What I think *is* worth doing is spending some time on making dictionary
loading go faster.  Has any focused profiling and optimization effort
been spent on that code at all?  One idea is to precompile the
text-based config files into some format designed to load fast.
(But it'd be premature to adopt that idea without some profiling
results to prove where the bottleneck is.)

            regards, tom lane

Re: tsearch2 on-demand dictionary loading & using functions in tsearch2

От
Craig Ringer
Дата:
Tom Lane wrote:

> What I think *is* worth doing is spending some time on making dictionary
> loading go faster.

This is probably a stupid question, but: with PostgreSQL's use of shared
memory, is it possible to load dictionaries into a small reserved shm
area when the first backend starts, then use the preloaded copy in
subsequent backends?

That way the postmaster doesn't have to do any risky work.

Anything that reduces backend startup costs and per-backend unshared
memory would have to be a good thing.

I've found it useful in the past to share resources with an mmap()ped
file, too, especially if I want write protection from some or all
processes.
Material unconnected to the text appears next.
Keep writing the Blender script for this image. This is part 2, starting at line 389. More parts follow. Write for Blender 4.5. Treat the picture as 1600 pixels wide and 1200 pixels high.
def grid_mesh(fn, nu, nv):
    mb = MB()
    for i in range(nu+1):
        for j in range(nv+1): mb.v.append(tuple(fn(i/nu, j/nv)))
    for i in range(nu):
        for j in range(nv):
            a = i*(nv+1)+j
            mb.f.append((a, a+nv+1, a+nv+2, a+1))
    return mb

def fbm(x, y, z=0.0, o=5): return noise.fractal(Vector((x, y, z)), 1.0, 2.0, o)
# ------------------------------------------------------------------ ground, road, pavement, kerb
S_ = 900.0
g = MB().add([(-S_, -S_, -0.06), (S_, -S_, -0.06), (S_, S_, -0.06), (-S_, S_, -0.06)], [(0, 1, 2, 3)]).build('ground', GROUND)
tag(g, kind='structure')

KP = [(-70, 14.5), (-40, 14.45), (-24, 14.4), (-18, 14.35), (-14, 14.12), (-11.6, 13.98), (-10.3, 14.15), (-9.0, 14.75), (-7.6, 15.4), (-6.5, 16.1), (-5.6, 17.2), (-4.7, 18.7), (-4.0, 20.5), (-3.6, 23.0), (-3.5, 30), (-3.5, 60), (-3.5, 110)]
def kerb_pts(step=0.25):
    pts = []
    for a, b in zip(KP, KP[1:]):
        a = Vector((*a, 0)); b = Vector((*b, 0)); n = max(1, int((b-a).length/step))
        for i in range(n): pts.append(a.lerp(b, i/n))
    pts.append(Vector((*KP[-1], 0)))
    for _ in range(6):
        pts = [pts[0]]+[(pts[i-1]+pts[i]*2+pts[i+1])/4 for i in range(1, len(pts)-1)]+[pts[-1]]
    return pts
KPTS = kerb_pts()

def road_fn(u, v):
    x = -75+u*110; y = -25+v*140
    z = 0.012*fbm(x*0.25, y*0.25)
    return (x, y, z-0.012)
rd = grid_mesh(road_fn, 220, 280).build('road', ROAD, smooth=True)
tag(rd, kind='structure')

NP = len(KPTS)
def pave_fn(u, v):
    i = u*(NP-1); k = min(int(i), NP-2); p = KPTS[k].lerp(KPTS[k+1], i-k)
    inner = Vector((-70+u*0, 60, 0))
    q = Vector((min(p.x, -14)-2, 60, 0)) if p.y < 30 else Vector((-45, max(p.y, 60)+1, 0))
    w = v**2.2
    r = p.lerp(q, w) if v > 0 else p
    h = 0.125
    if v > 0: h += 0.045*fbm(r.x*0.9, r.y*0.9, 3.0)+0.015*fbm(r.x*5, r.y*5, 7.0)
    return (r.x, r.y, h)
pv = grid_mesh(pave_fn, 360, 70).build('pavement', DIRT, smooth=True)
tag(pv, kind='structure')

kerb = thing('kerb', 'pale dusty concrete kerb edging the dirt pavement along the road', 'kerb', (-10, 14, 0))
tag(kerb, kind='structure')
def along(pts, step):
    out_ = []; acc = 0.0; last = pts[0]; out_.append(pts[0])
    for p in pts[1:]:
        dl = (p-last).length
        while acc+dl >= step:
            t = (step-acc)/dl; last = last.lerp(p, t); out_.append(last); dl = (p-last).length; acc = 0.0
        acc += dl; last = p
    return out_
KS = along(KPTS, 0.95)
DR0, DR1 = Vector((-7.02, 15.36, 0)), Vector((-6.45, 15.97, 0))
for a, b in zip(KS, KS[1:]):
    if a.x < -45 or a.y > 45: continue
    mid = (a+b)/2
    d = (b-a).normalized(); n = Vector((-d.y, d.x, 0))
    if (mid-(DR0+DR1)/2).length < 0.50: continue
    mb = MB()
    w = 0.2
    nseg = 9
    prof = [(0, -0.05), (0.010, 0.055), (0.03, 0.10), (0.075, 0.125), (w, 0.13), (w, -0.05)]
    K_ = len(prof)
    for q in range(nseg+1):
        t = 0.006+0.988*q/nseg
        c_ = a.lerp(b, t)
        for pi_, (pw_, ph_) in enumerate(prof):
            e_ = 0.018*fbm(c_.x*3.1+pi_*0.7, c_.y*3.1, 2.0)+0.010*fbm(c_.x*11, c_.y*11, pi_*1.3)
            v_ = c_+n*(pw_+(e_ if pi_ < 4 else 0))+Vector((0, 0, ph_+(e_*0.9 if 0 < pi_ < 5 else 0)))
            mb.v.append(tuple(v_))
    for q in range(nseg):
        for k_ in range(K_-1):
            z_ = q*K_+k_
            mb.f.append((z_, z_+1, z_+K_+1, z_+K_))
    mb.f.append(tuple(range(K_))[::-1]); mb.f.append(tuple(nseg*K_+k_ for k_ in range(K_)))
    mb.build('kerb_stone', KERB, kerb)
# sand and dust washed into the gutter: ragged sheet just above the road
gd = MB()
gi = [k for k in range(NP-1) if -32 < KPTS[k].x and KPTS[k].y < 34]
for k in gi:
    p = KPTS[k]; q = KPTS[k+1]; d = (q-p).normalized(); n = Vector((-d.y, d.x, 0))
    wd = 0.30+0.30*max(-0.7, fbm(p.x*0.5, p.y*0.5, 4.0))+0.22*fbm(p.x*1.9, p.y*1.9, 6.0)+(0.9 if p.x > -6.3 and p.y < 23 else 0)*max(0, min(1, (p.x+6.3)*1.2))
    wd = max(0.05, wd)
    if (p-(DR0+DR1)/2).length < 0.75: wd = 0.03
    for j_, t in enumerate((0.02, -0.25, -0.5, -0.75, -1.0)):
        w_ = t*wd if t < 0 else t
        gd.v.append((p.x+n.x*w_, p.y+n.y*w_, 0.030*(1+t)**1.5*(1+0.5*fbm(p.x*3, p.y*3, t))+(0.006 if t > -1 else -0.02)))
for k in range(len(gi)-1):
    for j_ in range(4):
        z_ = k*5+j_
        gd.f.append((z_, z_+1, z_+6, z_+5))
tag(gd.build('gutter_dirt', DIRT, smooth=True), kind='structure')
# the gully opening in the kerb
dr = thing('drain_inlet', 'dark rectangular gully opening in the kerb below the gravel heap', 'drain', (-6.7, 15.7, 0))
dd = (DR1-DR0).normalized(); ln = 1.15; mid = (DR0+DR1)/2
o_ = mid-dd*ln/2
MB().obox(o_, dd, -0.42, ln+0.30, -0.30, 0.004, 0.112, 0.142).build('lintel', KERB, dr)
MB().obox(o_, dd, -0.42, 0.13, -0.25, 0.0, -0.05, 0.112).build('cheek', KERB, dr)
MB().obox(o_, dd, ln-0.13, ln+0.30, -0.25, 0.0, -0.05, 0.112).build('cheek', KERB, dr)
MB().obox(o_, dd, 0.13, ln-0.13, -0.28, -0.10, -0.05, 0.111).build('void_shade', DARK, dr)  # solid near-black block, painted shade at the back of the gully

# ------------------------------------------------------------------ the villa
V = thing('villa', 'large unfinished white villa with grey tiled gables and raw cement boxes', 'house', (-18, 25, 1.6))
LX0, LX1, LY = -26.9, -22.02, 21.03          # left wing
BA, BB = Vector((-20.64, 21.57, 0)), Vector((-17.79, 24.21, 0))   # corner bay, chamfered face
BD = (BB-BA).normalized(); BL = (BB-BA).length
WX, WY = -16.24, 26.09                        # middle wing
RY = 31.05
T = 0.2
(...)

If the postmaster forked a process to generate the mmap()able
compiled dictionary files on startup then it'd be pretty safe from any
misbehaviour of the dictionary compiling process.

Then again, I can't say I've personally noticed the cost of loading
tsearch2 dictionaries.

--
Craig Ringer

Re: tsearch2 on-demand dictionary loading & using functions in tsearch2

От
iSteve
Дата:
Craig Ringer wrote:
> This is probably a stupid question, but: with PostgreSQL's use of
> shared memory, is it possible to load dictionaries into a small
> reserved shm area when the first backend starts, then use the
> preloaded copy in subsequent backends?
>
> That way the postmaster doesn't have to do any risky work.
>
> Anything that reduces backend startup costs and per-backend unshared
> memory would have to be a good thing.
>
> I've found it useful in the past to share resources with an mmap()ped
> file, too, especially if I want write protection from some or all
> processes. If the postmaster forked a process to generate the
> mmap()able compiled dictionary files on startup then it'd be pretty
> safe from any misbehaviour of the dictionary compiling process.
>
> Then again, I can't say I've personally noticed the cost of loading
> tsearch2 dictionaries.

So the dictionary will be parsed on the first usage by the given
backend, and from that moment on, all running backends and all backends
that will be spawned afterwards will have access to the parsed
dictionary structures thanks to the shm?

That seems to solve all issues - speed, memory and updating. Would this
be a way to go? Obviously, it might boil down to "write a patch", but if
someone actually wrote a patch, would this approach be acceptable?

Thanks,
Steve

PS: Please, CC me, as I am off the list.


Re: tsearch2 on-demand dictionary loading & using functions in tsearch2

От
"Ivan Zolotukhin"
Дата:
Hello,

We definitely came across this issue recently. When new postgres
backend is started it uses ~3MB of the memory accordingly to pmap.
When one runs within this backend several typical queries that our
application generates its consumed memory increases to 5-8MB which is
not critical for us. But when one hits some FTS function with the
token that requires ispell dictionaries to be loaded we instantly get
26MB of consumed memory in this backend.

Having 50 backends behind pgbouncer all of them containing ~20MB
redundant FTS data is a serious penalty on some hardware since during
the peak load kernel invalidates huge parts of its disk cache with
actually 'hot' data to allocate more RAM for postgres backends and
we've got huge iowait as a result.

We definitely observe this scenario on one of the servers now and
ability to save so much RAM by putting some FTS data in shared memory
would help here. We alter dictionaries once per couple of months and
would endure even postgres restart after such a change.

--
Regards,
 Ivan


>> This is probably a stupid question, but: with PostgreSQL's use of
>> shared memory, is it possible to load dictionaries into a small
>> reserved shm area when the first backend starts, then use the
>> preloaded copy in subsequent backends?
>>
>> That way the postmaster doesn't have to do any risky work.
>>
>> Anything that reduces backend startup costs and per-backend unshared
>> memory would have to be a good thing.
>>
>> I've found it useful in the past to share resources with an mmap()ped
>> file, too, especially if I want write protection from some or all
>> processes. If the postmaster forked a process to generate the
>> mmap()able compiled dictionary files on startup then it'd be pretty
>> safe from any misbehaviour of the dictionary compiling process.
>>
>> Then again, I can't say I've personally noticed the cost of loading
>> tsearch2 dictionaries.
>
> So the dictionary will be parsed on the first usage by the given backend,
> and from that moment on, all running backends and all backends that will be
> spawned afterwards will have access to the parsed dictionary structures
> thanks to the shm?
>
> That seems to solve all issues - speed, memory and updating. Would this be a
> way to go? Obviously, it might boil down to "write a patch", but if someone
> actually wrote a patch, would this approach be acceptable?